Im Gegensatz zum Konsumgütermarketing werden beim Social Marketing keine materiellen Produkte angeboten, sondern Verhaltensweisen (z. B. Nichtrauchen). Das „ Produkt “ ist also ein Grundnutzen ( = langfristige Senkung von Gesundheitsrisiken), der zum Beispiel die Gesundheit verbessern soll. Meist lassen sich solche Botschaften nur schwer vermitteln.
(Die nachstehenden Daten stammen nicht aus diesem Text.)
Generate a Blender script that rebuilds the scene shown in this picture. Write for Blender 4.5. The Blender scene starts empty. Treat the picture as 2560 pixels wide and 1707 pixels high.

Tabak- und Alkoholkonsum, Sonnenschutz, Krebsfrüherkennung oder HIV / AIDS, sind Themen die Social Marketing ansprechen kann. Bei den in der Prävention eingesetzten Aufklärungs- und Überzeugungskampagnen handelt es sich um zielgerichtete, verhaltensbezogene Kommunikationsaktivitäten. Sie sollen bei bestimmten Zielgruppen ein Bewusstsein für eine gesundheitsbezogene Problematik erreichen
Eine Definitionssache
Es ist darauf hinzuweisen, dass Social Marketing nicht mit Kommunikationskampagnen oder „ sozialer Werbung “ gleichgesetzt werden darf. Social Marketing ist ein wesentlich umfassenderes Konzept: „Das Verhalten von bestimmten Zielgruppen soll mit Social Media dahingehend beeinflusst werden, das persönliche und gesellschaftliche Wohlergehen zu verbessern. Grundlage und Ausgangspunkt des Social Marketing bildet das erwerbswirtschaftliche Marketing. Social Marketing-Programme wurden in den 80er Jahren erstmals praktisch umgesetzt, v. a. in den Entwicklungsländern zur Durchsetzung der Geburtenkontrolle oder Aufklärung über infektiöse Durchfallerkrankungen“, so schreiben es die Autoren Loss und Nagel in ihrem Bericht „Social Marketing –Verführung zum gesundheitsbewussten Verhalten?“ des Institut für Medizinmanagement und Gesundheitswissenschaften Universität Bayreuth. Konsumgütermarketing bietet materielle Produkte an. Das tut Social Marketing nicht. Vielmehr handelt es sich um ein spezielles Verhalten oder Verhaltensmuster. Social Marketing konzentriert sich bewusst auf eine bestimmte Gruppe (z.b. jugendliche, modebewusste Raucher). „Klassische“ Präventionsmaßnahmen richten sich oft auf die ganze Bevölkerung oder große Bevölkerungsgruppen aus.
Weg von Manipulation
Wenn Präventionsanbieter massenmediale Kampagnen zum Beispiel im Gesundheitsbereich planen, sollten sie sich zur Steigerung der Wirksamkeit durchaus an Marketing-Kriterien orientieren. Gleichzeitig müssen sie mögliche unerwünschte Auswirkungen der Kommunikationspolitik auf die gesellschaftliche Wahrnehmung berücksichtigen. Eine Kampagne für Social Marketing zu gestalten ist nicht gerade einfach. Häufig führt die Notwendigkeit von knappen, eindrücklichen Botschaften zu missverständlichen Vereinfachungen und, z. B. bei Krebsfrüherkennung, zur Verharmlosung von Folgen und Nebenwirkungen. Viele Kampagnen klären dazu die Zielgruppe nicht bewusst auf oder informieren, sondern überreden mithilfe von Emotionen und Motiven wie Eitelkeit und Sexualität zu einem bestimmten Verhalten. Bei manchen Image-Kampagnen und überredenden Kampagnen steht die neutrale Wissensvermittlung nicht im Vordergrund. Insbesondere Fernsehspots und Plakate, gehen mittlerweile über die reine Information und gesundheitliche Aufklärung hinaus und beinhalten vor allem überredende Botschaften, zum Beispiel über die Wahl von Motiven, Personen, Vorbildern und den Einsatz von Humor, Emotionen.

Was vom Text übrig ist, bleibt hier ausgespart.